'Half-blood' uses parallel games to explore the history of Aotearoa New Zealand, writes Lana Lopesi, and it's impossible not to get involved.
Half-blood uses parallel games to explore the history of Aotearoa New Zealand, writes Lana Lopesi, and it’s impossible not to get involved.
I had that feeling – that niggling feeling you get when you take someone from outside the art community to see an exhibition. It’s a feeling of the unknown that makes you question how much you need to mediate the viewing experience, and whether you might need to apologise on the car ride home.
“Are you just going to stand there, or are you going to bash the whale?” my partner asked me, while I was trying to work out how to use an Xbox controller at Johnson Witehira’s current exhibition, Half-blood. As you walk into Objectspace, you’re greeted by two large video projections. In front of each is a bench seat with a single white controller on top. My partner – who has grown up with gaming devices, from a 1980s Sega console to the recently released Playstation 4 – was far more familiar with the language of Half-blood than I was. He was the one mediating my experience.
Artists have played with digital technologies in various ways since the 1970s, and will continue to use these technologies as they further develop. With Half-blood, Witehira doesn’t merely make reference to digital technology, he directly borrows from it, using gaming as a form of making. This means that those with an understanding of gaming can connect with the work faster than art audiences.
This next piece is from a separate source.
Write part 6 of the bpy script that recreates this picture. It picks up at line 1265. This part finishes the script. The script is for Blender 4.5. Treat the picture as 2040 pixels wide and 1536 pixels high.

As a result, the exhibition invites different visitors and a different set of criticisms.
Half-blood comprises two ‘games’, both called Māoriland Adventure. As games they’re not complex. Each uses a linear storyline, with the player progressing across the screen. The playing time is about three to five minutes each. One game shows Māori arriving on the shores of Aotearoa. Your character must kill animals by bashing them over the head in order to move forward. The other game shows the arrival of Pākehā in New Zealand. This time, your character must bash Māori over the head with a bible to the point of conversion in order to progress.
Witehira’s work is visually appealing, with a slick design aesthetic of solid colours and strong imagery. More importantly, its use of digital technology makes it accessible to communities that aren’t often found in traditional gallery settings (although, in their current form, the games are hidden away behind the swinging doors of Objectspace on Ponsonby Road).
We learn more about the exhibition in the essay ‘Wheako whakarara/side by side’ by Megan Tamati-Quennell, which reveals that the title not only relates to the artist’s mixed background, but is also a term borrowed from arcade gaming slang, meaning “the act of handing over the controls of a game to a better player when half the game has been played or when half the life of the game character is all that is left”.
Research has shown how indigenous communities across the globe took to the internet as soon as it became publicly accessible in the late 1980s to early ’90s. It’s been particularly important as a platform for social activity. The Ministry of Business, Innovation and Employment’s Māori me te Ao Hangarau 2015: The Māori ICT Report 2015 tells us that the top reason for Māori using the internet is social networking, quickly followed by entertainment. Māori are more likely than other cultural demographics in New Zealand to stream music and videos – and to play video games.
In Witehira’s work, the accessible and attractive gaming form is used to discuss more complicated and sinister histories. Like Mohawk artist Skawenatti’s TimeTraveller™, Half-blood attempts to fill in some of the gaps in our understanding of history. Through the game that shows Māori arriving in Aotearoa, for instance, we learn about the damage to native ecology that took place when Māori were coming to terms with their new land, and are invited to consider our own relationship with the environment.
In this Māoriland Adventure, Witehira uses only te reo Māori. On a surface level the use of te reo is appropriate because the game is set in pre-European contact, making it a linguistically accurate choice. More importantly, though, the prominent use of the language in an environment where it is not the norm makes a strong statement about inclusion and exclusion.
The social sciences have taught us to expect access to all information, especially that of indigenous people. That access comes through a language we can understand – generally a dominant one, like English. To not default to English underscores Witehira’s desire to address specific communities, and hints at a directive for the version.
It’s refreshing to walk to into a gallery space where you have to reevaluate your own interaction with an artwork. It’s impossible to stand back from a distance and ‘watch’ the work, as we so often (love to) do in the art community. Here, you literally have to play. In an era where the ‘decolonial’ and the ‘bi-cultural’ seem to be hot again, it’s important not just to have the conversations, but to have them well.
Witehira uses humour to destabilise our national history, while demonstrating an understanding of the way in which urban indigenous communities might access information. The digital is now inseparable from contemporary indigenous experience. The potential of Half-blood is exciting.